Monday, Mar. 21, 1949
The Education of Clendenin
Behind the pink, tubby fac,ade of rich Clendenin John Ryan, the soul of the selfless public servant throbbed. Unlike many another son of privilege, he did not collect show girls; he devoted himself to business and the sober pursuit of turning rascals out of government.
His credentials were irreproachable: he was Princeton '28, Republican, a grandson of Financier Thomas Fortune Ryan. With other moneyed political innocents (and some toughened professionals), he plunged eagerly into the Fusion movement which made Fiorello La Guardia mayor of New York in 1934. The Little Flower made him his secretary, later gave him a couple of city posts, until the two reformers had a falling out in 1940.
Noisy & Hopeful. Not until two months ago did Clen Ryan return to New York politics. This time his entry was noisy and his ambitions were high; he might even be a mayor-maker again.
Ryan dumped $500,000 into something he called the National Foundation for Good Government. It would scotch corruption not only in New York but elsewhere. He railed at Governor Tom Dewey for not investigating Mayor Bill O'Dwyer's administration. He trotted down to City Hall with ten questions for O'Dwyer. Their substance: Is Slot Machine Tycoon Frankie Costello the real boss of New York City?
Bill O'Dwyer contemptuously snorted "crackpot." Ryan was undismayed. He chirped back: "A question a day might keep Costello away." The next morning, resplendent in pearl-grey Homburg, Ryan was back at City Hall. This time he nailed to the front door of the Hall photostats of some old (and generally discredited) grand jury charges that O'Dwyer had been grossly lax as district attorney of Brooklyn. Ryan happily held every pose the photographers yelled for, withdrew the nail, and went away.
The Wild Plot. Then the pros--Bill O'Dwyer and Tammany Hall--looked Clen up & down without great passion, spit on their hands and went to work. Before they were even half through they had made Clen Ryan look bad. In the dead of night Bill O'Dwyer summoned newsmen to City Hall, himself broke the wildest wiretapping story to hit the town since Justice Aurelio was overheard thanking Frankie Costello for his nomination (TIME, Feb. 7).
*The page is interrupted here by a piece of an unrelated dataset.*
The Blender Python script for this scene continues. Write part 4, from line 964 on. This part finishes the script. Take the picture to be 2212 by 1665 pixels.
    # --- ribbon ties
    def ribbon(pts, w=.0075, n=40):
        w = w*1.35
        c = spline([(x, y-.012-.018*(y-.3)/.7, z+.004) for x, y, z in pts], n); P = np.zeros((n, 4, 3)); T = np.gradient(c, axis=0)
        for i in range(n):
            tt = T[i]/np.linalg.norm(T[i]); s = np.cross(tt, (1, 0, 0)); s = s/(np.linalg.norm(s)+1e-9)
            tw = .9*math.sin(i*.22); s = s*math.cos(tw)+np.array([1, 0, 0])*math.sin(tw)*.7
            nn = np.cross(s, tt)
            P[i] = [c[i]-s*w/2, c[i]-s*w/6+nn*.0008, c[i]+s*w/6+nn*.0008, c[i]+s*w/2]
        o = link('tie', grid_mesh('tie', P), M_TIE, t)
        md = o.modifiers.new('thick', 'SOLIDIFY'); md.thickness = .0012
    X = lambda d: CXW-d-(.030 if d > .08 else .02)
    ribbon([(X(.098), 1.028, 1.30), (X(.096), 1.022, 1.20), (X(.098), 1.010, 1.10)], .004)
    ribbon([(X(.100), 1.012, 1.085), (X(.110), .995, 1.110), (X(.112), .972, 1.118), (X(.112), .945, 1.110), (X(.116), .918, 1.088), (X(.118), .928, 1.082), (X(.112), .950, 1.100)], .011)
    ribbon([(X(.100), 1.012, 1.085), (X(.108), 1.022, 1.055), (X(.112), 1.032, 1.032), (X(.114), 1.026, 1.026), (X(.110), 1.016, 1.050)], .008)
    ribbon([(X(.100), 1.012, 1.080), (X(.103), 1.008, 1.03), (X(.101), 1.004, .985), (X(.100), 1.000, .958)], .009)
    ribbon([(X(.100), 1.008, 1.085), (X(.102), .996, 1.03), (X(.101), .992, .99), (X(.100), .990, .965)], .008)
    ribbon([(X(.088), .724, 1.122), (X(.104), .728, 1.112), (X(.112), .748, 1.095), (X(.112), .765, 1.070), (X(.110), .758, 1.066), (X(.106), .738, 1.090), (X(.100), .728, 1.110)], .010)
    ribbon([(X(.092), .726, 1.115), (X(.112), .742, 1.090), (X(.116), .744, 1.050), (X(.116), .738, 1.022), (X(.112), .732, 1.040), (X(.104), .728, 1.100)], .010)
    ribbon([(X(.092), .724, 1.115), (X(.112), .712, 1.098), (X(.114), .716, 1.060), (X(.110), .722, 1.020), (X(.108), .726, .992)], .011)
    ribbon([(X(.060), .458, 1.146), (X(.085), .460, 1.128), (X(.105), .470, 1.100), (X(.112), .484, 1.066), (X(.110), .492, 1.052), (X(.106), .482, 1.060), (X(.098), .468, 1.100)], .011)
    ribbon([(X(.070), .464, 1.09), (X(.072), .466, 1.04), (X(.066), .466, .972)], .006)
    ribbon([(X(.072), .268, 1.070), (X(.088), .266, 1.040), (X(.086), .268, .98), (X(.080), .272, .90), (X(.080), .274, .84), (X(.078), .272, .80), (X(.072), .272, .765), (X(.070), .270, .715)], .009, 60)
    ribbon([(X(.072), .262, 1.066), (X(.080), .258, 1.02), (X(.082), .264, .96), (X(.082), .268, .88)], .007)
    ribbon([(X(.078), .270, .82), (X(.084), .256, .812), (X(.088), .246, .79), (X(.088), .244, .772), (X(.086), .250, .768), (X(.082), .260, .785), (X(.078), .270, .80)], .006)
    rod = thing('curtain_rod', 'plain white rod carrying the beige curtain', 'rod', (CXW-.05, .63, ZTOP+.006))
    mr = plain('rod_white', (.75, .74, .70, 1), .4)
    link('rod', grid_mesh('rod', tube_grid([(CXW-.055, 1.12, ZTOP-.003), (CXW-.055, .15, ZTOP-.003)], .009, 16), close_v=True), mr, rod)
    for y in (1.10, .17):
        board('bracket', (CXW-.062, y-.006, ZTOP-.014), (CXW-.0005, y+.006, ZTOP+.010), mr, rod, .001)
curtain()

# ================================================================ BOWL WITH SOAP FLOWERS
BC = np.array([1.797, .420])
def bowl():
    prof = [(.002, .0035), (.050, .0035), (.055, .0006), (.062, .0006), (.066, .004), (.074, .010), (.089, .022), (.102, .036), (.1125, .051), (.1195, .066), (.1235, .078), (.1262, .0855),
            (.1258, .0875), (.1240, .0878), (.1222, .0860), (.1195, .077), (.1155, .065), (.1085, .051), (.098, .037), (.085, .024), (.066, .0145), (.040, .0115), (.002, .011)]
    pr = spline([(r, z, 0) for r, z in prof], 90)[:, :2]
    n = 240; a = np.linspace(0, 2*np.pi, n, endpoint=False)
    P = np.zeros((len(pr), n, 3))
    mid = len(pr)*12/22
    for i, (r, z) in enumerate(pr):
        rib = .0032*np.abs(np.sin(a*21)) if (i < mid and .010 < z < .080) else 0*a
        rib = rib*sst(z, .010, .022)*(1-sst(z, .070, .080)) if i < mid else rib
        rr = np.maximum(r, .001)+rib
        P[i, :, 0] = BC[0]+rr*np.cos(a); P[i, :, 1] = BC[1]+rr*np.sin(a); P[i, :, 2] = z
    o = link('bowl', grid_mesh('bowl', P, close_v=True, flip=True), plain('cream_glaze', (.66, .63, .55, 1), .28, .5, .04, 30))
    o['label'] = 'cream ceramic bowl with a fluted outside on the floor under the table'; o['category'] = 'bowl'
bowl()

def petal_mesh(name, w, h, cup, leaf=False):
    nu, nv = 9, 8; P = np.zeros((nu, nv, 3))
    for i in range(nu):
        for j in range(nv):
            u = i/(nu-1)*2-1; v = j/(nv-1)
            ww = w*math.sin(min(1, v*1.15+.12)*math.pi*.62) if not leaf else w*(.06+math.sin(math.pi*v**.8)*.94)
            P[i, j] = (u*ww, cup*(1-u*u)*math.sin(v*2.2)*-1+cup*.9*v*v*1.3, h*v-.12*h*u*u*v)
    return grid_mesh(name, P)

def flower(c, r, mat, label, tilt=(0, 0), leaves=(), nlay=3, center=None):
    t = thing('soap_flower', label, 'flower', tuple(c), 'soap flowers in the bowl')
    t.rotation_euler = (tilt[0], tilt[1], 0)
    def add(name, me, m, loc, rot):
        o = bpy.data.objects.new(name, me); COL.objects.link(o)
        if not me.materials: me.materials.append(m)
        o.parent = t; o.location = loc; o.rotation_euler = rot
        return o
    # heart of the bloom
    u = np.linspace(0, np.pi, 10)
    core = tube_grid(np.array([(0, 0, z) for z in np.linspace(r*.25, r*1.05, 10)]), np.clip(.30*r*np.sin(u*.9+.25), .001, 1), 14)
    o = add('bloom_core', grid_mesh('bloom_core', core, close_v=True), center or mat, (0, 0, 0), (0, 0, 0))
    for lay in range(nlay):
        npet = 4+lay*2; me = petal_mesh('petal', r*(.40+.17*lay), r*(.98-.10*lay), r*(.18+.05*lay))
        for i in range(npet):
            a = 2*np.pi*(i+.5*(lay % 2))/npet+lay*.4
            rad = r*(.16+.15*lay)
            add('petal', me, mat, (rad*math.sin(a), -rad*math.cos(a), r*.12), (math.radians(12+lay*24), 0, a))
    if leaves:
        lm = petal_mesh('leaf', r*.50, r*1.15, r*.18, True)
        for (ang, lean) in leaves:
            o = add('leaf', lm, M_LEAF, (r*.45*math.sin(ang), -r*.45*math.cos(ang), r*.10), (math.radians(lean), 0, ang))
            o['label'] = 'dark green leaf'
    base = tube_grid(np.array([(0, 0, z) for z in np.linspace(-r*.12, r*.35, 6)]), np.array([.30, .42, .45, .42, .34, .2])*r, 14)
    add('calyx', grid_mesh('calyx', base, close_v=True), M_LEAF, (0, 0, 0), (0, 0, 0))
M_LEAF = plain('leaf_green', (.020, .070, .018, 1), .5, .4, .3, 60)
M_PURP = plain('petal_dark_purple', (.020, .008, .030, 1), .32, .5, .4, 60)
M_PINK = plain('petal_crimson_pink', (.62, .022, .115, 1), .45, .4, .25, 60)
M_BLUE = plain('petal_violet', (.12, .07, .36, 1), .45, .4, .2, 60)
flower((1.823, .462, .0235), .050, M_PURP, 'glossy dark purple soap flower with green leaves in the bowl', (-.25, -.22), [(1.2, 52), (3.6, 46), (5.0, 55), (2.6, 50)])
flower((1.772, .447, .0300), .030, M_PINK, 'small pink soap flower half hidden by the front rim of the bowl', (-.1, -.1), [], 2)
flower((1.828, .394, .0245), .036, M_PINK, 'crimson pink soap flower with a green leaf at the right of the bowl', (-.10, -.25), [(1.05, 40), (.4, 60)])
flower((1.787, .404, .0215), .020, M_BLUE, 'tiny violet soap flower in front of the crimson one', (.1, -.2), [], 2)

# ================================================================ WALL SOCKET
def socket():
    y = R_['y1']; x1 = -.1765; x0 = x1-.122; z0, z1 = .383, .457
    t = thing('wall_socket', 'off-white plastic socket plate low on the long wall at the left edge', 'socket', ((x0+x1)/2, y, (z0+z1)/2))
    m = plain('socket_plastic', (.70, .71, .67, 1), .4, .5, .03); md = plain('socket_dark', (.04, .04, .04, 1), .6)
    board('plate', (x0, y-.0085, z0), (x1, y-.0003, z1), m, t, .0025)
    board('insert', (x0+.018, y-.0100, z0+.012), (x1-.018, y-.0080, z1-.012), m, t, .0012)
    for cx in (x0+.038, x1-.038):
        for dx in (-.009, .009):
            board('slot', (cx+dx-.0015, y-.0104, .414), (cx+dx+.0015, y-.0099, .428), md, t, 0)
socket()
A jaunty, 6 ft. ex-city detective and wiretapping expert named Kenneth Ryan (no kin to Clen) had been picked up. The mayor himself had broken him down in his City Hall office; $10,000 worth of telephone and tapping equipment had been found in the detective's Yonkers home. A plot was afoot, said O'Dwyer, to listen in on the telephones of several score of city officials (including his) and some big wheels in the Midwest. A prominent someone had given Ryan $100,000 to do it.
At 7 that morning, after long questioning, Tapper Ryan asked permission to use a ladies' washroom near the mayor's office. Leaving his hat and coat on a chair, the tap expert beat it out a back window of City Hall and got clean away. While the cops bayed after him, Mayor O'Dwyer brought in the "someone" named by Tapper Ryan. This turned out to be a lawyer and private eye named John Broady, who, as it happens, works for none other than do-gooder Clendenin John Ryan and years before had gathered evidence for Ryan's annulment from the Countess Marie Anne Wurmbrand-Stuppach.
This week Bill O'Dwyer and the rest of the pros handed the case over to the grand jury. Tapper Ryan, who surrendered after 48 hours, was indicted. Rich Man Ryan was questioned by the grand jury. Nobody had actually accused the chubby amateur of anything. They had just roughed him up some. New York City will elect a mayor this November and Tammany, it appeared, was bent on wising up simon-pures like Clen Ryan.